**TASK INSTRUCTIONS**
Up to and including the line with "var col := Color.WHITE", write out the listing from its first line, minus the pictures.

-- start of MATERIAL PROVIDED --

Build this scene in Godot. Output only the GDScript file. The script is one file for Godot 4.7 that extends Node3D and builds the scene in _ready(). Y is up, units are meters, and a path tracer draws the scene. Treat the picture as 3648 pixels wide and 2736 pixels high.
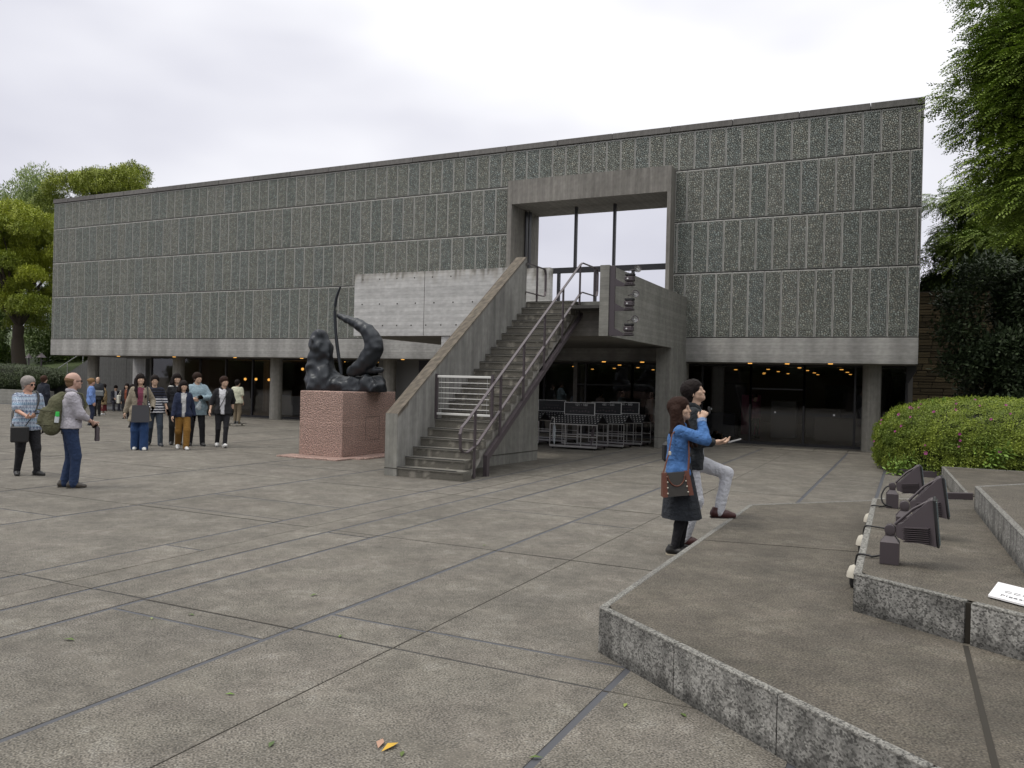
extends Node3D

# ---------------------------------------------------------------- mesh builder
class MB:
	var v := PackedVector3Array()
	var n := PackedVector3Array()
	var c := PackedColorArray()
	var u := PackedVector2Array()
	var ix := PackedInt32Array()
	var col := Color.WHITE

	func quad(a: Vector3, b: Vector3, cc: Vector3, d: Vector3) -> void:
		var nn := (cc - a).cross(d - b).normalized()
		var s := v.size()
		v.append(a); v.append(b); v.append(cc); v.append(d)
		for i in 4:
			n.append(nn); c.append(col)
		u.append(Vector2(0, 1)); u.append(Vector2(1, 1)); u.append(Vector2(1, 0)); u.append(Vector2(0, 0))
		ix.append_array(PackedInt32Array([s, s + 2, s + 1, s, s + 3, s + 2]))

	func tri(a: Vector3, b: Vector3, cc: Vector3) -> void:
		var nn := (b - a).cross(cc - a).normalized()
		var s := v.size()
		v.append(a); v.append(b); v.append(cc)
		for i in 3:
			n.append(nn); c.append(col); u.append(Vector2.ZERO)
		ix.append_array(PackedInt32Array([s, s + 2, s + 1]))

	func hexa(p: Array) -> void:  # 0-3 bottom ccw from above, 4-7 top
		quad(p[3], p[2], p[1], p[0]); quad(p[4], p[5], p[6], p[7])
		for i in 4:
			var j := (i + 1) % 4
			quad(p[i], p[j], p[j + 4], p[i + 4])

	func box(lo: Vector3, hi: Vector3) -> void:
		hexa([Vector3(lo.x, lo.y, hi.z), Vector3(hi.x, lo.y, hi.z), Vector3(hi.x, lo.y, lo.z), Vector3(lo.x, lo.y, lo.z),
			Vector3(lo.x, hi.y, hi.z), Vector3(hi.x, hi.y, hi.z), Vector3(hi.x, hi.y, lo.z), Vector3(lo.x, hi.y, lo.z)])

	func obox(ctr: Vector3, size: Vector3, b := Basis.IDENTITY) -> void:
		var p := []
		for y in [-.5, .5]:
			for q in [[-.5, .5], [.5, .5], [.5, -.5], [-.5, -.5]]:
				p.append(ctr + b * (Vector3(q[0], y, q[1]) * size))
		hexa(p)

	func bbox(ctr: Vector3, size: Vector3, e: float, b := Basis.IDENTITY) -> void:  # chamfered box
		var h := size * .5
		var P := func(sx: float, sy: float, sz: float, ax: int) -> Vector3:
			var q := Vector3(sx * (h.x - (0.0 if ax == 0 else e)), sy * (h.y - (0.0 if ax == 1 else e)), sz * (h.z - (0.0 if ax == 2 else e)))
			return ctr + b * q
		for s: float in [-1.0, 1.0]:
			var f := func(ax: int, q: Array) -> void:
				if s > 0: quad(q[0], q[1], q[2], q[3])
				else: quad(q[3], q[2], q[1], q[0])
			f.call(0, [P.call(s, -1, 1, 0), P.call(s, -1, -1, 0), P.call(s, 1, -1, 0), P.call(s, 1, 1, 0)])
			f.call(1, [P.call(-1, s, 1, 1), P.call(1, s, 1, 1), P.call(1, s, -1, 1), P.call(-1, s, -1, 1)])
			f.call(2, [P.call(-1, -1, s, 2), P.call(1, -1, s, 2), P.call(1, 1, s, 2), P.call(-1, 1, s, 2)])
		for s: float in [-1.0, 1.0]:
			for t: float in [-1.0, 1.0]:
				var q1 := [P.call(s, t, -1, 0), P.call(s, t, -1, 1), P.call(s, t, 1, 1), P.call(s, t, 1, 0)]
				var q2 := [P.call(s, -1, t, 0), P.call(s, 1, t, 0), P.call(s, 1, t, 2), P.call(s, -1, t, 2)]
				var q3 := [P.call(-1, s, t, 1), P.call(-1, s, t, 2), P.call(1, s, t, 2), P.call(1, s, t, 1)]
				if s * t < 0:
					q1.reverse(); q2.reverse(); q3.reverse()
				quad(q1[0], q1[1], q1[2], q1[3]); quad(q2[0], q2[1], q2[2], q2[3]); quad(q3[0], q3[1], q3[2], q3[3])
				for w: float in [-1.0, 1.0]:
					if s * t * w > 0: tri(P.call(s, t, w, 0), P.call(s, t, w, 1), P.call(s, t, w, 2))
					else: tri(P.call(s, t, w, 2), P.call(s, t, w, 1), P.call(s, t, w, 0))

	func extrude(poly: PackedVector2Array, o: Vector3, ux: Vector3, uy: Vector3, d0: float, d1: float) -> void:
		var w := ux.cross(uy).normalized()
		var area := 0.0
		var m := poly.size()
		for i in m:
			area += poly[i].cross(poly[(i + 1) % m])
		var q := poly.duplicate()
		if area < 0: q.reverse()
		var t := Geometry2D.triangulate_polygon(q)
		var A := func(p: Vector2, d: float) -> Vector3: return o + ux * p.x + uy * p.y + w * d
		for i in range(0, t.size(), 3):
			var a: Vector2 = q[t[i]]
			var b: Vector2 = q[t[i + 1]]
			var cc: Vector2 = q[t[i + 2]]
			if (b - a).cross(cc - a) < 0:
				var x := b
				b = cc
				cc = x
			tri(A.call(a, d1), A.call(b, d1), A.call(cc, d1))
			tri(A.call(cc, d0), A.call(b, d0), A.call(a, d0))
		for i in m:
			var a: Vector2 = q[i]
			var b: Vector2 = q[(i + 1) % m]
			quad(A.call(a, d0), A.call(b, d0), A.call(b, d1), A.call(a, d1))

	func grid(o: Vector3, du: Vector3, dv: Vector3, nu: int, nv: int, cf: Callable) -> void:
		var nn := du.cross(dv).normalized()
		var s := v.size()
		for j in nv + 1:
			for i in nu + 1:
				var p := o + du * (float(i) / nu) + dv * (float(j) / nv)
				v.append(p); n.append(nn); c.append(cf.call(p)); u.append(Vector2(float(i) / nu, 1.0 - float(j) / nv))
		for j in nv:
			for i in nu:
				var a := s + j * (nu + 1) + i
				ix.append_array(PackedInt32Array([a, a + nu + 2, a + 1, a, a + nu + 1, a + nu + 2]))

	func gbox(lo: Vector3, hi: Vector3, cell: float, cf: Callable) -> void:  # box whose faces carry vertex colours
		var s := hi - lo
		var k := func(l: float) -> int: return maxi(1, int(ceil(l / cell)))
		var X := Vector3(s.x, 0, 0)
		var Y := Vector3(0, s.y, 0)
		var Z := Vector3(0, 0, s.z)
		grid(Vector3(lo.x, lo.y, hi.z), X, Y, k.call(s.x), k.call(s.y), cf)
		grid(Vector3(hi.x, lo.y, lo.z), -X, Y, k.call(s.x), k.call(s.y), cf)
		grid(Vector3(hi.x, lo.y, hi.z), -Z, Y, k.call(s.z), k.call(s.y), cf)
		grid(lo, Z, Y, k.call(s.z), k.call(s.y), cf)
		grid(Vector3(lo.x, hi.y, hi.z), X, -Z, k.call(s.x), k.call(s.z), cf)
		grid(lo, X, Z, k.call(s.x), k.call(s.z), cf)

	func tube(p: PackedVector3Array, r: Array, sides := 8, caps := true, flat := 1.0, up := Vector3.UP) -> void:
		var m := p.size()
		var base := v.size()
		var side := Vector3.ZERO
		for i in m:
			var t := (p[mini(i + 1, m - 1)] - p[maxi(i - 1, 0)]).normalized()
			var s := t.cross(up)
			if s.length() < .05: s = t.cross(Vector3(0.3, 0.1, 1)) if side == Vector3.ZERO else side - t * side.dot(t)
			s = s.normalized()
			side = s
			var w := s.cross(t)
			var rr: float = r[mini(i, r.size() - 1)]
			for k in sides:
				var a := TAU * k / sides
				var dir := s * cos(a) + w * sin(a) * flat
				v.append(p[i] + dir * rr); n.append((s * cos(a) + w * sin(a) / flat).normalized()); c.append(col); u.append(Vector2(float(k) / sides, float(i)))
		for i in m - 1:
			for k in sides:
				var a := base + i * sides + k
				var b := base + i * sides + (k + 1) % sides
				ix.append_array(PackedInt32Array([a, b, b + sides, a, b + sides, a + sides]))
		if caps:
			for e in [0, m - 1]:
				var s := v.size()
				var t := (p[1] - p[0]).normalized() * -1.0 if e == 0 else (p[m - 1] - p[m - 2]).normalized()
				for k in sides:
					v.append(v[base + e * sides + k]); n.append(t); c.append(col); u.append(Vector2.ZERO)
				for k in range(1, sides - 1):
					if e == 0: ix.append_array(PackedInt32Array([s, s + k + 1, s + k]))
					else: ix.append_array(PackedInt32Array([s, s + k, s + k + 1]))

	func lathe(prof: Array, segs: int, xf := Transform3D.IDENTITY, cf = null) -> void:  # prof: [r, y]
		var base := v.size()
		var m := prof.size()
		for i in m:
			var a: Vector2 = prof[maxi(i - 1, 0)]
			var b: Vector2 = prof[mini(i + 1, m - 1)]
			var t := (b - a).normalized()
			for k in segs + 1:
				var an := TAU * k / segs
				var q: Vector2 = prof[i]
				var P := xf * Vector3(q.x * cos(an), q.y, q.x * sin(an))
				v.append(P)
				n.append((xf.basis * Vector3(t.y * cos(an), -t.x, t.y * sin(an))).normalized())
				c.append(cf.call(P) if cf != null else col); u.append(Vector2(float(k) / segs, float(i) / m))
		for i in m - 1:
			for k in segs:
				var a := base + i * (segs + 1) + k
				var b := a + segs + 1
				ix.append_array(PackedInt32Array([a, a + 1, b + 1, a, b + 1, b]))

	func ball(ctr: Vector3, r: Vector3, seg := 10, rings := 7) -> void:
		var base := v.size()
		for i in rings + 1:
			var th := PI * i / rings
			for k in seg + 1:
				var an := TAU * k / seg
				var q := Vector3(sin(th) * cos(an), cos(th), sin(th) * sin(an))
				v.append(ctr + q * r); n.append((q / r).normalized()); c.append(col); u.append(Vector2(float(k) / seg, float(i) / rings))
		for i in rings:
			for k in seg:
				var a := base + i * (seg + 1) + k
				var b := a + seg + 1
				ix.append_array(PackedInt32Array([a, b, b + 1, a, b + 1, a + 1]))

	func add(o: MB, xf: Transform3D) -> void:
		var s := v.size()
		for i in o.v.size():
			v.append(xf * o.v[i]); n.append((xf.basis * o.n[i]).normalized())
		c.append_array(o.c); u.append_array(o.u)
		for i in o.ix: ix.append(i + s)

	func mesh(m: Material, onto: ArrayMesh = null) -> ArrayMesh:
		var a := []
		a.resize(Mesh.ARRAY_MAX)
		a[Mesh.ARRAY_VERTEX] = v; a[Mesh.ARRAY_NORMAL] = n; a[Mesh.ARRAY_COLOR] = c; a[Mesh.ARRAY_TEX_UV] = u; a[Mesh.ARRAY_INDEX] = ix
		var am := onto if onto else ArrayMesh.new()
		am.add_surface_from_arrays(Mesh.PRIMITIVE_TRIANGLES, a)
		am.surface_set_material(am.get_surface_count() - 1, m)
		return am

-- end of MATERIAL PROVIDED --

**EXERCISE OUTPUT**
Build this scene in Godot. Output only the GDScript file. The script is one file for Godot 4.7 that extends Node3D and builds the scene in _ready(). Y is up, units are meters, and a path tracer draws the scene. Treat the picture as 3648 pixels wide and 2736 pixels high.
extends Node3D

# ---------------------------------------------------------------- mesh builder
class MB:
	var v := PackedVector3Array()
	var n := PackedVector3Array()
	var c := PackedColorArray()
	var u := PackedVector2Array()
	var ix := PackedInt32Array()
	var col := Color.WHITE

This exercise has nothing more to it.